Impeachment is the submission of formal charges against a public official. The U.S. Constitution grants the “sole Power of Impeachment” to the House of Representatives in Article I Section 2. In Article I Section 3, the Senate is allocated the “sole Power to try all Impeachments.” Moreover, Article II Section 4 states that, “The President, Vice President and all civil Officers of the United States, shall be removed from Office on Impeachment for, and Conviction of, Treason, Bribery, or other high Crimes and Misdemeanors.”
The Impeachment Process
The House Committee on the Judiciary serves as the organizing body for impeachment. After inquiry and debate concerning the facts of alleged offenses, the committee then decides whether or not to proceed with impeachment proceedings. The Chairman of the House Committee on the Judiciary may then propose a resolution to the full House stating if impeachment is appropriate and outlining the reasons why with specific articles of impeachment. The full House then debates and votes on the articles of impeachment. A simple majority vote is required for impeachment on each alleged article.
After the House passes articles of impeachment, the trial follows in the Senate. Rules and procedures for the trial are established in the Senate, and in a Presidential impeachment trial, the Chief Justice of the U.S. Supreme Court presides over the trial; the Senate serves as the jury. Upon hearing all the testimony and arguments from lawyers on both sides, the Senate meets in private to debate the verdict. The final vote is then taken in an open Senate session, with a 2/3 vote required for conviction. If a conviction is rendered, the Senate then votes to remove the President from office and may also choose to prevent the President from holding public office in the future.
Presidential Impeachments in U.S. History
The House of Representatives has impeached two presidents, Andrew Johnson in 1868 and Bill Clinton in 1998. President Richard Nixon resigned in 1974 after the House Committee on the Judiciary adopted three articles of impeachment against him. President Gerald Ford later granted President Richard Nixon a “full and unconditional pardon.”

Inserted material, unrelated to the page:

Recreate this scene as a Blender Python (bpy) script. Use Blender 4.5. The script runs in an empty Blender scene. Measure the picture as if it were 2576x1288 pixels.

Radical Republicans favoring harsh treatment of the South during the post-Civil War Reconstruction grew angry at President Johnson for his leniency toward ex-Confederates and for his opposition to the Fourteenth Amendment. In 1867, Congress passed the Tenure of Office Act requiring Senate approval for the President to dismiss office holders. President Johnson later fired his Secretary of War Edwin M. Stanton, a Radical Republican, in defiance of the Act. Johnson’s actions led to his impeachment by the House in 1868 after which a Senate trial found him “not guilty” by one vote short of the two-thirds required for conviction (35-19), on May 26, 1868. Ironically, the U.S. Supreme Court declared the Tenure of Office Act unconstitutional in 1926.

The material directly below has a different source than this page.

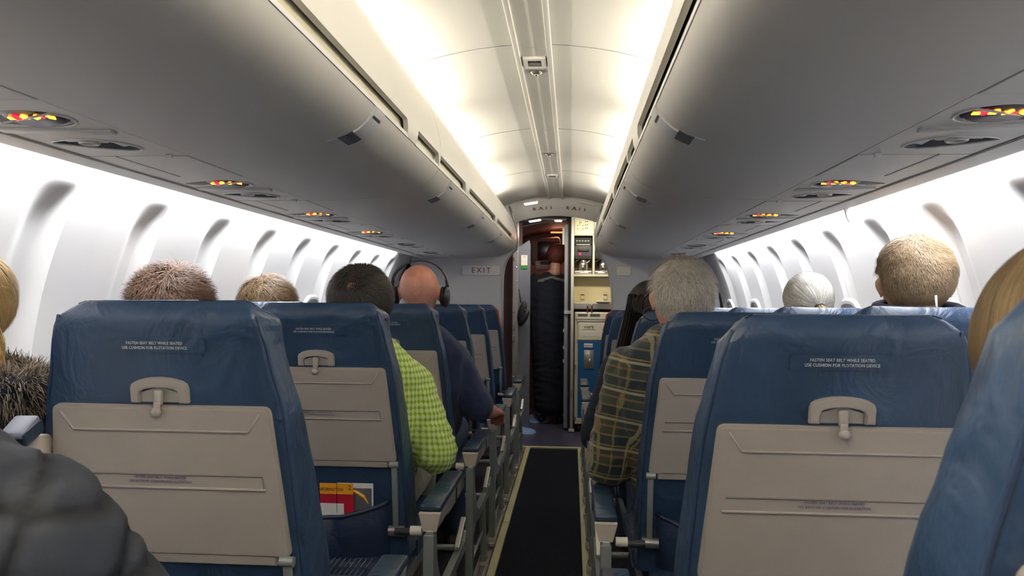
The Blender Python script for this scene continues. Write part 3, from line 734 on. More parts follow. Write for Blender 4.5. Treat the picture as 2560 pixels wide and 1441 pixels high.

More recently, The Starr Report outlining the findings of Independent Counsel Kenneth Starr’s investigation into alleged offenses by President Bill Clinton sparked months of debate in the House about possible censure or impeachment in the fall of 1998. Many of the allegations centered on an improper relationship between President Clinton and White House intern Monica Lewinsky. On December 19, 1998, President Bill Clinton was impeached in a party line vote on two counts, obstruction of justice (221-212) and perjury (228-206). On February 12, 1999, the Senate acquitted President Clinton with 55 “not guilty” and 45 “guilty” votes on perjury and a 50-50 split on obstruction of justice.
Is Impeachment a Legal or a Political Action?
In 1970, when he was House Minority Leader, President Gerald Ford (R-MI) described an impeachable offense as, “whatever a majority of the House of Representatives considers it to be at a given moment in history.” This statement affirms the political nature of the impeachment process. President A. Johnson’s struggle with the Radical Republicans during Reconstruction also serves as a reminder that the impeachment process can be highly politicized. Debate continues today over whether or not the decision to impeach President Clinton was justified by alleged offenses, or if it was the result of a political attack on his moral character. Whichever side of the debate one supports, impeachment represents both a political and a legal action.